In fact, it doesn’t even have to be a network that you’ve never connected to before. There are gadgets that make use of a simple, built-in vulnerability in mobile devices to turn your regular haunts against you. When you log on to any network your device will store those details so that it will be able to automatically repeat the process next time you're within range of the router. This is very useful as it means you don’t have to manually input any kind of information when you return; your smartphone or tablet will connect automatically.

For trusted sites like your home and office networks this is fine, but when you’re out and about this can become a serious weakness. The WiFi Pineapple is a small, lightweight unit that acts as a Wi-Fi hotspot which can masquerade as another network. Due to its powerful antennas it will push its way to the front of the queue, obscuring the authentic network, when your device tries to log onto a known connection.

It then redirects your traffic - and all sensitive data - through its rogue proxy, leaving you completely unaware that you’re on a compromised version of the network. The most surprising thing is that this isn’t some expensive, military-grade device. It fits neatly in a backpack, is virtually undetectable to passersby, and is available online, completely legally, for around £60.

 How free Wi-Fi could steal your data

The dangers of leaving yourself open to an attack aren’t limited to just personal information either. Enterprising hackers are also becoming alive to a potentially easy route to valuable corporate data.

"You go to a hotel network and there’s no security on them," says Sean Newman, Security Strategist at Cisco, "they just have a hotspot thing to sign you onto the network. But anyone can sign on to the network and there’s no encryption or protection of the traffic. You might think 'who’s going to follow me to a hotel?' Well, when I’m going to a hotel it’s usually because there’s an event on, some security conference, and every hotel has multiple conferences for multiple reasons going on at any period of time. So if you wanted to attack a particular target [industry]’d go to that conference and you could almost have your pick of who you want to compromise."

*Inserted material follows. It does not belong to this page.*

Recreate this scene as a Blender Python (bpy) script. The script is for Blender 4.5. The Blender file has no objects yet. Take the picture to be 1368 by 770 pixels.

This problem is exacerbated by the rise of the Bring Your Own Device (BYOD) culture that has become the bane of IT professionals in recent years. Traditionally your work and personal devices were separate, making securing the data an easier task, but with many phones and tablets now acting as both work and leisure devices the risks are harder to negate. Probably the best way to prevent this loss of privacy is to use a Virtual Private Network (VPN), which creates an encrypted connection between your machine and a secure server. You can pay for a VPN through services such as Cyberghost or Hotspot Shield (in fact here are the best free VPN services), but for most people this will seem an overly complicated procedure that is too intimidating to pursue. A more accessible option might be to install the free Firefox and Chrome plug-in HTTPS Everywhere, which tries to ensure that, where possible, sites you visit use secure connections. It’s not a guarantee by any means, but it can certainly take away some of the risks involved.

Of course the ideal solution lies with the hotspot providers implementing  encryption on their service, but this isn’t as simple as it sounds. As always, the biggest threat to security lies in the need for convenience. Most of these locations are casual-use spaces for customers, meaning that they want to log on and off quickly and without fuss. Having to enter a password (or worse, a username and password) to access an encrypted hotspot might prove just too much effort for many people, who’ll just walk on until they find the next open connection. Without a call from customers to improve the service you can expect things to carry on much as they are at the moment. Therefore the responsibility to protect personal data lies firmly in your own hands.

"I would advise people simply not to use unsecured access points altogether," states Jean Taggart, Senior Security Researcher at Malwarebytes, "but that isn’t always an option. If you have to connect to public Wi-Fi hotspots, you should consider using a VPN – because the tunnelling process encrypts the traffic. Another option is to use 3G, rather than free Wi-Fi, as this completely bypasses the problem, albeit at a greater cost. Finally, definitely avoid online banking when on an untrusted network. In fact, avoid using anything which you would deem sensitive."